» **REQUEST**
Copy the lines of the data below exactly, starting at the first and stopping after the line that contains "world.use_nodes = True"; include no pictures.

## Begin RECORDED DATA

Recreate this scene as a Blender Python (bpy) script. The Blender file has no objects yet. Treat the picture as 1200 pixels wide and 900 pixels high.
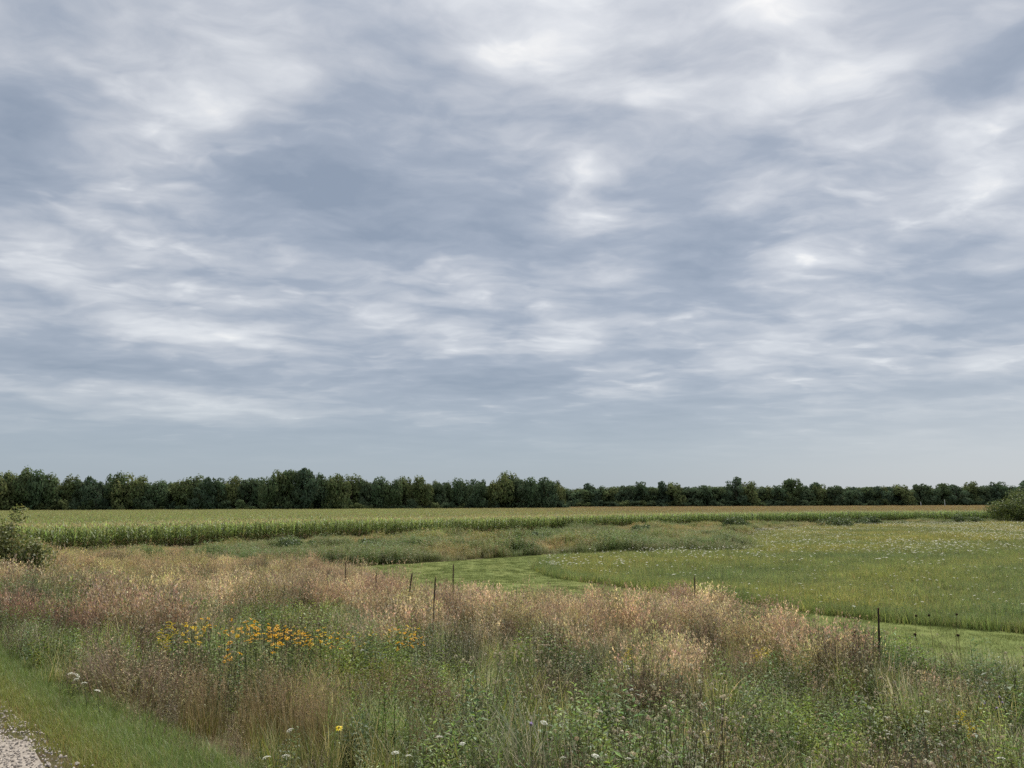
import bpy, math, random
import numpy as np
from mathutils import Vector, Matrix, Euler

# ---------------------------------------------------------------- camera, sky, sun, exposure
scene = bpy.context.scene
col = scene.collection
R = math.radians
EXPOSURE = 2.1
SKY = 1.0
SUN_AZ, SUN_EL = R(24), R(56)          # azimuth measured from +Y towards +X

cam_d = bpy.data.cameras.new('camera')
cam_d.sensor_width = 36
cam_d.lens = 27.0
cam_d.clip_start = 0.1
cam_d.clip_end = 8000
cam = bpy.data.objects.new('camera', cam_d)
col.objects.link(cam)
cam.location = (0, 0, 1.65)
pitch = math.atan(141 / 900)
cam.rotation_euler = (Matrix.Rotation(math.pi / 2 + pitch, 3, 'X') @ Matrix.Rotation(R(-0.22), 3, 'Z')).to_euler()
scene.camera = cam

world = bpy.data.worlds.new('World')
scene.world = world
world.use_nodes = True

# soft cloud masses in the plane of the cloud layer: x, y, heading, half width across, half width along, weight
CLOUD_MASSES = [(-0.55, 1.74, -0.31, 0.22, 0.21, -0.9), (-1.07, 1.55, -0.6, 0.1, 0.23, -1), (-0.34, 1.73, -0.2, 0.22, 0.18, -0.6), (-0.29, 2.08, -0.14, 0.43, 0.19, -0.5), (0.62, 2.22, 0.27, 0.2, 0.29, -0.8), (0.87, 1.37, 0.57, 0.12, 0.12, -0.9), (-0.19, 1.34, -0.14, 0.11, 0.09, -0.5), (0.05, 2.17, 0.02, 0.15, 0.36, -0.5), (-1.86, 3.22, -0.52, 0.41, 0.22, -0.7), (-0.17, 3.73, -0.04, 0.67, 0.36, -0.6), (0.33, 1.74, 0.19, 0.14, 0.1, -0.5), (1.2, 2.17, 0.51, 0.14, 0.13, -0.5), (0.82, 1.84, 0.42, 0.14, 0.09, -0.3), (0.18, 1.53, 0.12, 0.13, 0.05, -0.4), (-1.71, 5.11, -0.32, 1.48, 0.5, -0.5), (0.53, 4.74, 0.11, 1.03, 0.52, -0.5), (-0.61, 1.48, -0.39, 0.08, 0.09, 1), (-0.45, 1.38, -0.32, 0.07, 0.05, 0.8), (-0.73, 1.58, -0.43, 0.05, 0.04, 0.6), (-0.9, 1.4, -0.57, 0.11, 0.09, 0.4), (0.12, 1.26, 0.1, 0.17, 0.06, 0.8), (0.47, 1.21, 0.37, 0.1, 0.09, 1), (0.66, 1.37, 0.45, 0.11, 0.06, 0.9), (0.28, 1.47, 0.19, 0.08, 0.04, 0.8), (0.77, 1.2, 0.57, 0.07, 0.07, 0.7), (0.2, 1.97, 0.1, 0.09, 0.09, 1), (0.19, 1.73, 0.11, 0.08, 0.04, 0.6), (0.33, 2.31, 0.14, 0.1, 0.12, 0.8), (0.22, 3.01, 0.07, 0.14, 0.28, 1), (1.1, 1.65, 0.59, 0.1, 0.15, 1), (1.06, 1.84, 0.52, 0.16, 0.07, 0.7), (0.82, 2.26, 0.35, 0.12, 0.11, 1), (0.58, 1.89, 0.3, 0.09, 0.04, 0.7), (-1.4, 2.22, -0.56, 0.13, 0.16, 0.8), (-1.3, 1.97, -0.58, 0.13, 0.08, 0.6), (-0.1, 2.47, -0.04, 0.11, 0.12, 0.9), (-1.27, 2.78, -0.43, 0.28, 0.14, 0.9), (-1.05, 3.05, -0.33, 0.24, 0.16, 1), (-0.52, 2.88, -0.18, 0.16, 0.08, 0.6), (-0.28, 3.08, -0.09, 0.14, 0.14, 0.7), (1.08, 3.19, 0.33, 0.19, 0.15, 0.9), (1.03, 3.39, 0.3, 0.15, 0.11, 0.7), (1.39, 2.66, 0.48, 0.2, 0.11, 0.7), (1.37, 2.15, 0.57, 0.14, 0.08, 0.5), (2.01, 3.25, 0.56, 0.2, 0.11, 0.6), (-1.92, 3.81, -0.47, 0.61, 0.28, 0.6), (-1.53, 4.13, -0.35, 0.5, 0.25, 0.6), (-0.61, 2.21, -0.27, 0.13, 0.05, 0.4), (0.61, 3.89, 0.16, 0.26, 0.11, 0.5)]


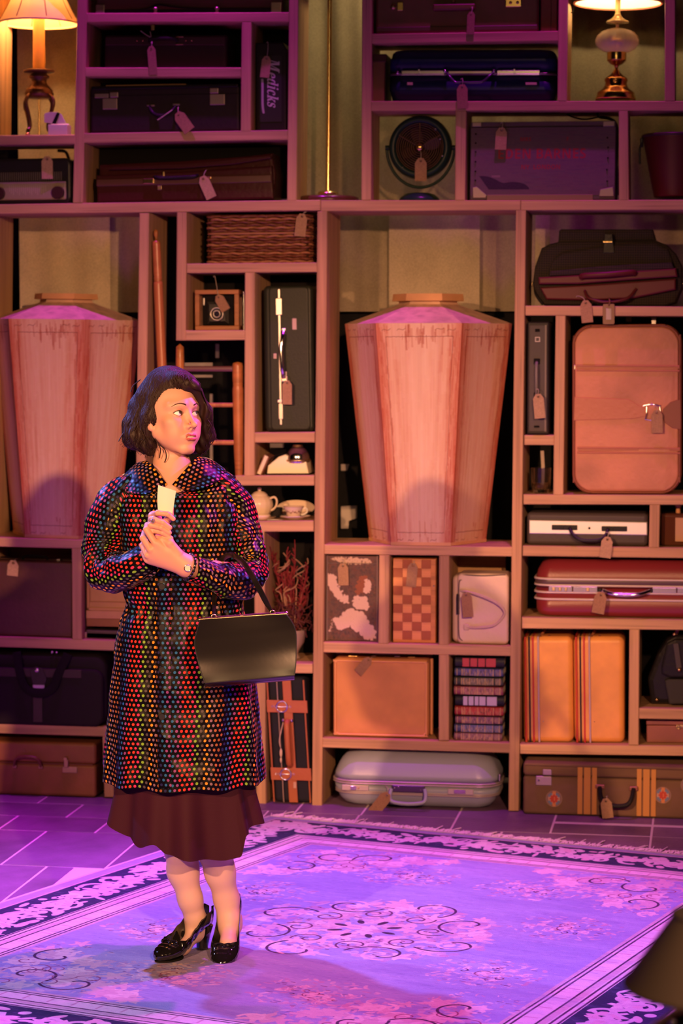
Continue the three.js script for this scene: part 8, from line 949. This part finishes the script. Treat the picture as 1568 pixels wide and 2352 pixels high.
// handbag over her arm
{
  const z = 0.285, w = (p) => V(...p).applyAxisAngle(V(0, 1, 0), YAW).add(PO), o = QV(565, 1580, z), t = thing('handbag_held', 'structured black leather handbag with gold clasp bar hanging from her forearm', 'handbag', w(o.toArray()), YAW); t.name = 'handbag_on_arm';
  const L = (x, y, dz = 0) => QV(x, y, z + dz).sub(o), lm = mat([0.008, 0.007, 0.007], 0.21, { bump: T.leather, bumpScale: 0.00005, phys: 1, specularIntensity: 1 });
  // front and back panels belly out towards the bottom
  const pan = (s) => { const rows = []; const tl = [[459, 1424], [452, 1450], [447, 1478], [454, 1515], [462, 1545], [471, 1569]], tr = [[657, 1411], [671, 1430], [679, 1452], [680, 1490], [679, 1525], [676, 1551]], dz = [0.020, 0.0183, 0.0175, 0.0202, 0.0284, 0.0382]; const cl = curve(tl.map((p, i) => L(...p, s * dz[i]))), cr = curve(tr.map((p, i) => L(...p, s * dz[i]))); for (let i = 0; i <= 24; i++) { const f = i / 24, a = cl.getPoint(f), b = cr.getPoint(f), r = []; for (let j = 0; j <= 24; j++) { const g = j / 24, p = a.clone().lerp(b, g); p.z += s * (0.006 * Math.sin(g * Math.PI) * Math.sin(f * Math.PI) - 0.014 * sstep(0.82, 1, f) * 0); r.push(p); } rows.push(r); } return rows; };
  const fr = pan(1), bk = pan(-1); const two = { side: THREE.DoubleSide }; lm.side = THREE.DoubleSide;
  const G = (r) => loft(r, { closed: false }); part('front_panel', G(fr), lm, t); part('back_panel', G(bk), lm, t);
  const side = (j) => { const r = []; for (let i = 0; i <= 24; i++) { const a = fr[i][j], b = bk[i][j], q = []; for (let k = 0; k <= 6; k++) { const p = a.clone().lerp(b, k / 6); p.x += (j ? -1 : 1) * 0.010 * Math.sin(k / 6 * Math.PI) * Math.sin(i / 24 * Math.PI); q.push(p); } r.push(q); } return G(r); }; part('gusset', side(0), lm, t); part('gusset', side(24), lm, t);
  { const r = [fr[24], fr[24].map((p) => p.clone().add(V(0, -0.012, -0.012))), bk[24].map((p) => p.clone().add(V(0, -0.012, 0.012))), bk[24]]; part('bottom_panel', G(r), lm, t); }
  const pipe = [...fr.map((r) => r[0])], pr = fr.map((r) => r[24]); part('piping', [new THREE.TubeGeometry(curve(pipe), 40, 0.0018, 6), new THREE.TubeGeometry(curve(pr), 40, 0.0018, 6), new THREE.TubeGeometry(curve(fr[24]), 40, 0.0016, 6)], M.blackplastic, t);
  const gold = mat([0.86, 0.66, 0.42], 0.22, { metalness: 1 }); part('clasp_bar', [tube([L(456, 1423, 0.004), L(560, 1416, 0.006), L(659, 1410, 0.004)], 0.0042, 24, 8), tube([L(456, 1422, -0.006), L(560, 1414, -0.006), L(659, 1408, -0.006)], 0.0042, 24, 8)], gold, t, 'gold clasp bar'); part('clasp_knob', [at(sph(0.006, 12, 8), ...L(657, 1409, 0).toArray()), at(rbox(0.014, 0.006, 0.012, 0.002), ...L(557, 1414, 0.002).toArray())], gold, t);
  const strap = (pts, wd) => { const c = curve(pts.map((p) => L(...p))), r = []; for (let i = 0; i <= 50; i++) { const p = c.getPoint(i / 50), tg = c.getTangent(i / 50), s = tg.clone().cross(V(0, 0, 1)).normalize(), d = V(0, 0, 1).lerp(s, 0.65).normalize(), n = d.clone().cross(tg).normalize(); const w2 = wd * (1 - 0.5 * sstep(0.85, 1, i / 50) - 0.5 * sstep(0.15, 0, i / 50)); r.push([p.clone().addScaledVector(d, w2).addScaledVector(n, 0.0014), p.clone().addScaledVector(d, -w2).addScaledVector(n, 0.0014), p.clone().addScaledVector(d, -w2).addScaledVector(n, -0.0014), p.clone().addScaledVector(d, w2).addScaledVector(n, -0.0014)]); } return fixOut(loft(r, { caps: [true, true] })); };
  part('handle', strap([[626, 1409, 0], [612, 1385, -0.005], [595, 1352, -0.015], [576, 1318, -0.045], [556, 1290, -0.09], [530, 1274, -0.14], [506, 1290, -0.17], [496, 1330, -0.165], [492, 1380, -0.10], [491, 1416, 0]], 0.0085), lm, t, 'flat black strap handle'); part('handle_ring', [at(new THREE.TorusGeometry(0.007, 0.0018, 6, 16), ...L(626, 1408, 0).toArray()), at(new THREE.TorusGeometry(0.007, 0.0018, 6, 16), ...L(491, 1417, 0).toArray())], gold, t);
}
// ---------------------------------------------------------------- rest the things on the (slightly sloping) boards under them
for (const o of scene.children.filter((c) => c.isGroup && !/unit|drape|masking|tag|rug|person|foreground|side_table|cord|cable|paper|tissue|teacup|teapot|chair|floor_lamp|handbag_held|card/.test(c.name))) {
  if (o.position.z > 0.08 || o.position.y < 0.02) continue;
  let best = null; for (const [a, b] of shelfTops) { const f = (o.position.x - a.x) / (b.x - a.x); if (f < -0.01 || f > 1.01) continue; const y = lerp(a.y, b.y, f); if (Math.abs(y - o.position.y) < 0.03 && (!best || Math.abs(y - o.position.y) < Math.abs(best[0] - o.position.y))) best = [y, (b.y - a.y) / (b.x - a.x)]; }
  if (!best) continue;
  o.position.y = best[0] + 0.0012; o.rotation.order = 'ZYX'; o.rotation.z = Math.atan(best[1]);
}
renderer.render(scene, camera);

## End RECORDED DATA

» **REPLY TO THE TASK**
Recreate this scene as a Blender Python (bpy) script. The Blender file has no objects yet. Treat the picture as 1200 pixels wide and 900 pixels high.
import bpy, math, random
import numpy as np
from mathutils import Vector, Matrix, Euler

# ---------------------------------------------------------------- camera, sky, sun, exposure
scene = bpy.context.scene
col = scene.collection
R = math.radians
EXPOSURE = 2.1
SKY = 1.0
SUN_AZ, SUN_EL = R(24), R(56)          # azimuth measured from +Y towards +X

cam_d = bpy.data.cameras.new('camera')
cam_d.sensor_width = 36
cam_d.lens = 27.0
cam_d.clip_start = 0.1
cam_d.clip_end = 8000
cam = bpy.data.objects.new('camera', cam_d)
col.objects.link(cam)
cam.location = (0, 0, 1.65)
pitch = math.atan(141 / 900)
cam.rotation_euler = (Matrix.Rotation(math.pi / 2 + pitch, 3, 'X') @ Matrix.Rotation(R(-0.22), 3, 'Z')).to_euler()
scene.camera = cam

world = bpy.data.worlds.new('World')
scene.world = world
world.use_nodes = True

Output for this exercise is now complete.